Wednesday, August 24, 2005

Sub-version! Part III

In the book, Bury the Chains, by Adam Hochschild, he describes a meeting of twelve men in 1787 who gathered in a London printing shop to pursue a seemingly impossible task: ending slavery in the largest empire on earth. “To understand how momentous was this beginning,” he writes, “we must picture a world in which the vast majority of people are prisoners…At the end of the eighteenth century, well over three quarters of all people alive were in bondage of one kind or another, not the captivity of striped prison uniforms, but of various systems of slavery or serfdom. The age was a high point in the trade in which close to eighty thousand chained and shackled Africans were loaded onto slave ships and transported to the New World each year. In parts of the Americas, slaves far outnumbered free persons. The same was true in parts of Africa,” and he goes on to talk about slavery in the Islamic world, the Ottoman Empire, India, and Russia.”

Such a world would, of course, be unthinkable today. But this was the world—our world—just two centuries ago, and to most people then, it was unthinkable that it could ever be otherwise.”

In fact, the era was one when “freedom, not slavery, was the peculiar institution” (Seymour Drescher). Most of us have heard of John Newton, the slave trader who became a very popular preacher, and who wrote the song, “Amazing Grace…” Well, it was 30 years after his conversion before he would even come to see slavery as wrong. He’d captained slave ships, seen the abuse and horror of slavery up close and personal. Men and women and children piled on top of one another. And yet it took him 30 years after his conversion. He wrote a sermon a quarter of a century after he left the slave trade summing up all of Britain’s sins, and guess what? Slavery did not make the list. Which shows how deeply entrenched was that royal consciousness. The empire and most of the so-called church couldn’t imagine a world without slaves. Didn’t even try.

But there was a sub-version being written: Twelve men meet in a dusty printing shop, several of them, of course, Quakers. And listen to this, only five years after this initial meeting of twelve men, more than 300.000 Britons were refusing to eat the chief product of the slave industry, sugar, 300,000 Britons back in the 1700s,. boycotting sugar, and within one life-time, within one century, slavery was, at least on paper, outlawed almost everywhere.

Several weeks ago, Cindy Sheehan, who lost a 24 year old son in the Iraq war, set up a chair by the side of a highway in Texas, right down the street from George Bush’s ranch, where he’s vacationing for six weeks. She said that she wanted to meet with him face to face, but he refused. So she continued to sit there. People came and sat with her. And on Monday, Mike Jupin called me and asked if we could hold a prayer vigil on Wednesday night in support of her efforts. We did, and so did over 1,700 other groups of people around our nation.

The royal story, according to last night’s news, is that we’re going to keep our soldiers in Iraq for the next four years. But there’s a sub-version unfolding: a mourning mother sets up her folding chair on the side of the highway. And even now, the reality that George Bush and other leaders of our nation have created is being re-shaped. God is relentless in God’s purposes, and God desire is peace.

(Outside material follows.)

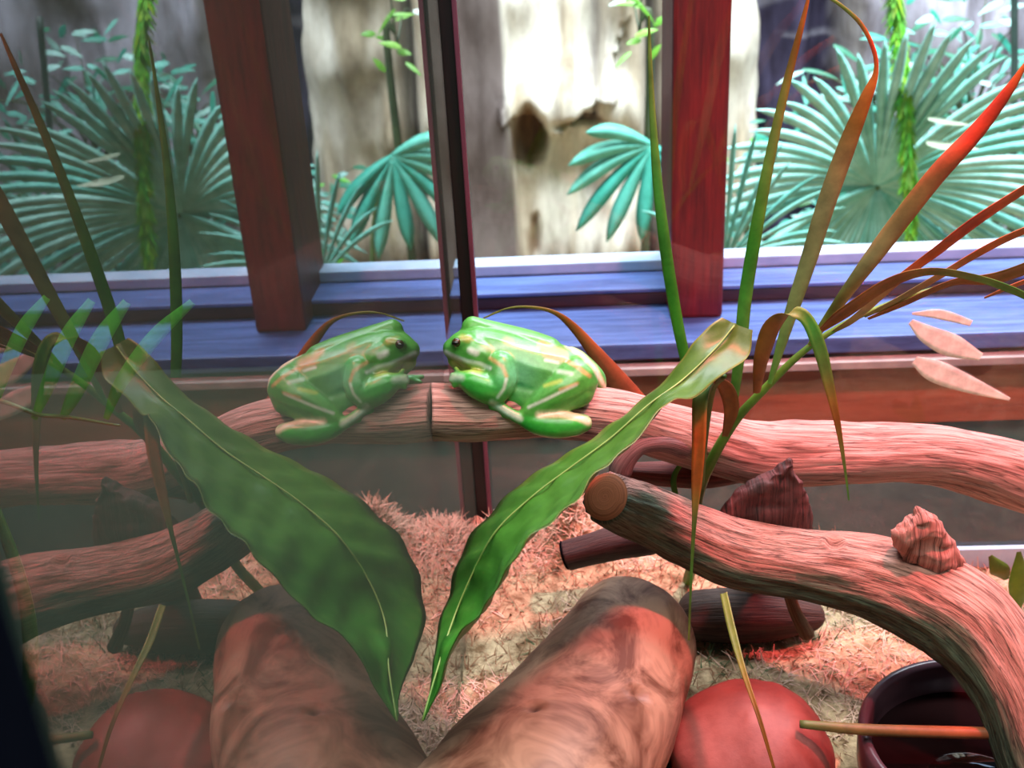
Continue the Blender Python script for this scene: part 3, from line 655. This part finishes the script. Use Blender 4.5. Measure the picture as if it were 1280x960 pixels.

Some of you have been involved in some sub-versions this week.

[Church members] Susan, Dan, Sue and Mike have been exchanging e-mails this week, talking about how they can get more kids at their kids’ school to “opt out,” meaning to sign a sheet saying that the school does not have permission to give their name to military recruiters. We need to put up posters, they’ve said. We need to develop posters, they’ve said. We need to have a workshop, they’ve said. These e-mails may not amount to much. But maybe they will.

Yes, some of you have been involved in some sub-versions this week. In fact, you’re involved in a sub-version right now. Because simply being a part of this community is a sub-version, being a part of any true community is a sub-version in this world that so values individualism. Tithing is a sub-version in this world that so values the accumulation of wealth. Meeting for worship is a sub-version in this world that puts a premium on time. Telling the truth about who we are and where we hurt during joys and concerns is a sub-version in this world that teaches us to mold ourselves to look and act and own like everyone else.

Yes, a sub-version is unfolding, and you and I are smack dab in the middle of it. God is pursuing love over hate, peace over war, justice over oppression, community over alienation, authenticity over falsehood. God is writing a whole new story, and we just might be some of its lead characters. Imagine that!